I built a four-node Pi cluster this month. It taught me nothing I needed to know, ran nothing I needed to run, and I'd do it again. Four Raspberry Pi 3 boards, a stack of standoffs, a cheap five-port switch, and a USB charger with enough amps to keep all four happy. The whole thing is held together with more velcro than I'm proud of.
The plan was to learn distributed things by doing distributed things. What I actually learned is that a 100Mbit USB-attached NIC on a Pi is a hard ceiling, and that an SD card is a wonderful way to lose your work to bit rot at the worst moment. Anything genuinely interesting was either bottlenecked on the network or starved on I/O. I ran a small Kubernetes setup on it for a weekend and the control plane alone made the poor things sweat.

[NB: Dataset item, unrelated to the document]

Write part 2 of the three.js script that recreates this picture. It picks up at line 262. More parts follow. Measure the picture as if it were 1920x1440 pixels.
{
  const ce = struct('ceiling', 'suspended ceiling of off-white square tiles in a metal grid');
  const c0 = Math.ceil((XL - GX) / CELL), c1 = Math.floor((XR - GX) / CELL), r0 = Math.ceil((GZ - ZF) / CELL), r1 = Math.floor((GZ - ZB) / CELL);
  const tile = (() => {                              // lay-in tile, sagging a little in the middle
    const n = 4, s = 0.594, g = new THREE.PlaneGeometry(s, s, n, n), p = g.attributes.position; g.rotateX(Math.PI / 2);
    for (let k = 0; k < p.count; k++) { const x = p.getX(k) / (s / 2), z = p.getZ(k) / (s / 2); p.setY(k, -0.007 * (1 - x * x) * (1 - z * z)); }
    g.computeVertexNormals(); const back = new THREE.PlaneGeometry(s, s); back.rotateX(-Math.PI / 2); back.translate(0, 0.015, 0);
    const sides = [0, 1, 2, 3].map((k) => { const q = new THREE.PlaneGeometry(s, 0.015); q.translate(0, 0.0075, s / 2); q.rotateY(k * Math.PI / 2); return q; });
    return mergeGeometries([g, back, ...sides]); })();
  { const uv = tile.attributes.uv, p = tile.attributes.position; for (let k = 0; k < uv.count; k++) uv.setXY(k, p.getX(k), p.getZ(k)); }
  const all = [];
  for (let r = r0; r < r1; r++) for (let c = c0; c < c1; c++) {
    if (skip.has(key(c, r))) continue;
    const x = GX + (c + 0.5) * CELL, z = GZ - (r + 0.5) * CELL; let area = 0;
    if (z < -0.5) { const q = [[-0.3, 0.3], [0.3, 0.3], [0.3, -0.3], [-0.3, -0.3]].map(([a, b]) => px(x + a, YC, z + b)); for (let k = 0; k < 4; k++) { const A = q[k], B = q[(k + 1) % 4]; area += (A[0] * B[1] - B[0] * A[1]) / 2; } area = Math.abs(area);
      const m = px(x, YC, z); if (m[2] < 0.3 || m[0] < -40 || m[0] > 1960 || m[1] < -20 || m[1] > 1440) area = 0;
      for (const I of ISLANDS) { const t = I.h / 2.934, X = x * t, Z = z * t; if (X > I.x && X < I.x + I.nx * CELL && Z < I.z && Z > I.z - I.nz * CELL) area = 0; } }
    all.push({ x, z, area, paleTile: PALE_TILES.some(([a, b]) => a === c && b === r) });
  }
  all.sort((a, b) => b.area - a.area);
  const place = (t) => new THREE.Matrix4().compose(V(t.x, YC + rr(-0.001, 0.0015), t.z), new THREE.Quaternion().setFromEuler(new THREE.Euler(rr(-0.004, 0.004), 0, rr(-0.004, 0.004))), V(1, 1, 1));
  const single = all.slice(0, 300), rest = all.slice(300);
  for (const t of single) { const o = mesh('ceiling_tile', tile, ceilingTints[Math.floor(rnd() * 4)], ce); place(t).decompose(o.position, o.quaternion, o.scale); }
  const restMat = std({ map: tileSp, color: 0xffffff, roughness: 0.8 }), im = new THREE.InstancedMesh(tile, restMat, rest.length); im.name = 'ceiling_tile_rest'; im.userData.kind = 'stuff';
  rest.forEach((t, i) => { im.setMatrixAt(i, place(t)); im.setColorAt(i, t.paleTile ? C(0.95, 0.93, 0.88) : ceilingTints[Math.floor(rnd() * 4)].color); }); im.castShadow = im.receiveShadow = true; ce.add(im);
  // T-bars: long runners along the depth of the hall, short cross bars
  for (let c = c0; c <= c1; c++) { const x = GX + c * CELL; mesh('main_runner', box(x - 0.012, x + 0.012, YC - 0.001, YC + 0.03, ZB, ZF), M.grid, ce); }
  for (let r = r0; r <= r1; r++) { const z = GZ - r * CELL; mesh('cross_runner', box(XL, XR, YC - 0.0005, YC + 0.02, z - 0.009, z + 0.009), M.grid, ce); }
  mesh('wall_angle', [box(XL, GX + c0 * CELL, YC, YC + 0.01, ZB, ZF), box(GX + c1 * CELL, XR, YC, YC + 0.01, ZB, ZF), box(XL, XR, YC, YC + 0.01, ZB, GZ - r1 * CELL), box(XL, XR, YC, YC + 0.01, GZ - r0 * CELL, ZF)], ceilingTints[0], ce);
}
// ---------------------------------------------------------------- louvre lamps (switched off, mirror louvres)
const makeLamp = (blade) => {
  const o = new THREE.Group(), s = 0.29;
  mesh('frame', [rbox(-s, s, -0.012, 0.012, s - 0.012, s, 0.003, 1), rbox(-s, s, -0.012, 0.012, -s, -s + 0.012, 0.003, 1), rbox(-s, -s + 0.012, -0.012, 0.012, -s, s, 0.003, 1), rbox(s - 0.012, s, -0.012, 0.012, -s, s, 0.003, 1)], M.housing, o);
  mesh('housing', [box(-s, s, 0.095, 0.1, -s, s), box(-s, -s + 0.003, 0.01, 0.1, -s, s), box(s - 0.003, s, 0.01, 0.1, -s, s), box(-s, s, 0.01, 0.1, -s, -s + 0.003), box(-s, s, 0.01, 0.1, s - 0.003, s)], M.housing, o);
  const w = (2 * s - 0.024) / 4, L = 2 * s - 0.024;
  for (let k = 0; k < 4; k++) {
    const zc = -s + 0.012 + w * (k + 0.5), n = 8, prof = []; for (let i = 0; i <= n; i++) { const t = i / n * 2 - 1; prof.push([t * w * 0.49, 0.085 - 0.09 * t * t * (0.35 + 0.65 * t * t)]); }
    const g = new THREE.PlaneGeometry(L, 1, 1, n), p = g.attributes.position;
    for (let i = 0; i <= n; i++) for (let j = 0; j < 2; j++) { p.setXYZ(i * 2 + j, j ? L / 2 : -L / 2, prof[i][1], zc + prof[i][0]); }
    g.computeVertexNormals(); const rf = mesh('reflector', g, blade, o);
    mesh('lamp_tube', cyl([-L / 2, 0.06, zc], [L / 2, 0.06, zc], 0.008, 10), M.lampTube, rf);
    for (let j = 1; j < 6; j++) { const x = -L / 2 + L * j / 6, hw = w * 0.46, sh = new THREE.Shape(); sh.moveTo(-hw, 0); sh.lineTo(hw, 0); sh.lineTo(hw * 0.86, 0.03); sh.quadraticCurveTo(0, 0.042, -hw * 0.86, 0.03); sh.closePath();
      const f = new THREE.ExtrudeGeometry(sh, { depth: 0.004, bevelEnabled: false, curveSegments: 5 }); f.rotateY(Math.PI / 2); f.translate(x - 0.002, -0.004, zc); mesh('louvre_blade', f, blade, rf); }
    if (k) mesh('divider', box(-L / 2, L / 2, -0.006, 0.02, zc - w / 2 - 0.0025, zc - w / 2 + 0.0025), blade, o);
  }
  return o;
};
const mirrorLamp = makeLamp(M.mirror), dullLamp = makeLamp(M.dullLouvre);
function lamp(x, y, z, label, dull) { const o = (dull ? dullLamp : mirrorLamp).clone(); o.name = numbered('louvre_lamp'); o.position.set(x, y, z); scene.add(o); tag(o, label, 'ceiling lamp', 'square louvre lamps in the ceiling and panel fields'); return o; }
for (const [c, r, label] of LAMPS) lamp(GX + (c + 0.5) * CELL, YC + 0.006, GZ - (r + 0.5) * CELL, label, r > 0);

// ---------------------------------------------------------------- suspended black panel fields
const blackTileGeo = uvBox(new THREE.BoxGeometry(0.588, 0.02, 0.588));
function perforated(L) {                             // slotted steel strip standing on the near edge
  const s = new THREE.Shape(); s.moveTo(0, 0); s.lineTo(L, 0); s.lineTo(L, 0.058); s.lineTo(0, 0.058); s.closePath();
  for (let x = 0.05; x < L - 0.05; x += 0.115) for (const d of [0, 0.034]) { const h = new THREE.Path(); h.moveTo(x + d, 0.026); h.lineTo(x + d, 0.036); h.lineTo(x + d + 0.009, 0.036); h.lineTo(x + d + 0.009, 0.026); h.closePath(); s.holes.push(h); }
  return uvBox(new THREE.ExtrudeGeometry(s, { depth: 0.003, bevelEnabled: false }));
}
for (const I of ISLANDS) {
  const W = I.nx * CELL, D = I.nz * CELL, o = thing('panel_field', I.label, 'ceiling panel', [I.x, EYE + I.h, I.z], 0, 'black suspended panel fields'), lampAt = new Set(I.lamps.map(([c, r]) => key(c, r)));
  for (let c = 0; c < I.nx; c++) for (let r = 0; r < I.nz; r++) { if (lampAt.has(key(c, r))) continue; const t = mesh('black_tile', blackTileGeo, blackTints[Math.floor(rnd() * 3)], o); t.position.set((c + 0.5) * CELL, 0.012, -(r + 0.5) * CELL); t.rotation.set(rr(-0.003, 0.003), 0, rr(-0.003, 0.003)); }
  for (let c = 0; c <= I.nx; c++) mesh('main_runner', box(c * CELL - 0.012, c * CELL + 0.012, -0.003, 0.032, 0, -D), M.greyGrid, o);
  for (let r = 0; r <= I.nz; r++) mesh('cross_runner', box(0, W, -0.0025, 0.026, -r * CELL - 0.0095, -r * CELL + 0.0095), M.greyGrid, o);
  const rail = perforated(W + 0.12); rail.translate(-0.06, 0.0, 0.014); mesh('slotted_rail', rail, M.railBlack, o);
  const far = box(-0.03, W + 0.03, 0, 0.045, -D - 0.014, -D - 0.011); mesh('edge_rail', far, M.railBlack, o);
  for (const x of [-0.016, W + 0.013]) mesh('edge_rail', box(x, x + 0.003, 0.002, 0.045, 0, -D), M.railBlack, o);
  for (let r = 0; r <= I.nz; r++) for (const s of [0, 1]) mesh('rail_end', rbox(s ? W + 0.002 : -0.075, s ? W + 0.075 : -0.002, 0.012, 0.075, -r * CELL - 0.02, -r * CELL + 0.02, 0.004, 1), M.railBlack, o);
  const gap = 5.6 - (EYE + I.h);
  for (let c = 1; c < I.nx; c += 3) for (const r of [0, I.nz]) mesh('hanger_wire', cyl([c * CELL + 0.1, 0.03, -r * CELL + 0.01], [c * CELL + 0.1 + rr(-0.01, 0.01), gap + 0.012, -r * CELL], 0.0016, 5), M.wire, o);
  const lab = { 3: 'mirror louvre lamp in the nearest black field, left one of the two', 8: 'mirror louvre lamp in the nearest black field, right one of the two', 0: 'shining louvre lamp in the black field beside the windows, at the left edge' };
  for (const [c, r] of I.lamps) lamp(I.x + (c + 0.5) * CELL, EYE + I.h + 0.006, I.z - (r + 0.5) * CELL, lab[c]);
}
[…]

So as a teaching rig for performance, it's useless. The numbers are all dominated by the platform's limitations rather than anything I wrote. But as a teaching rig for failure, it's superb. Pull a power lead and watch what falls over. Yank an Ethernet cable mid-job. Fill an SD card. The cluster is small enough to hold in two hands and cheap enough that you don't mind breaking it, which means you actually do break it, which is where the learning hides.
It sits on a shelf now, blinking quietly, doing very little. Worth every penny.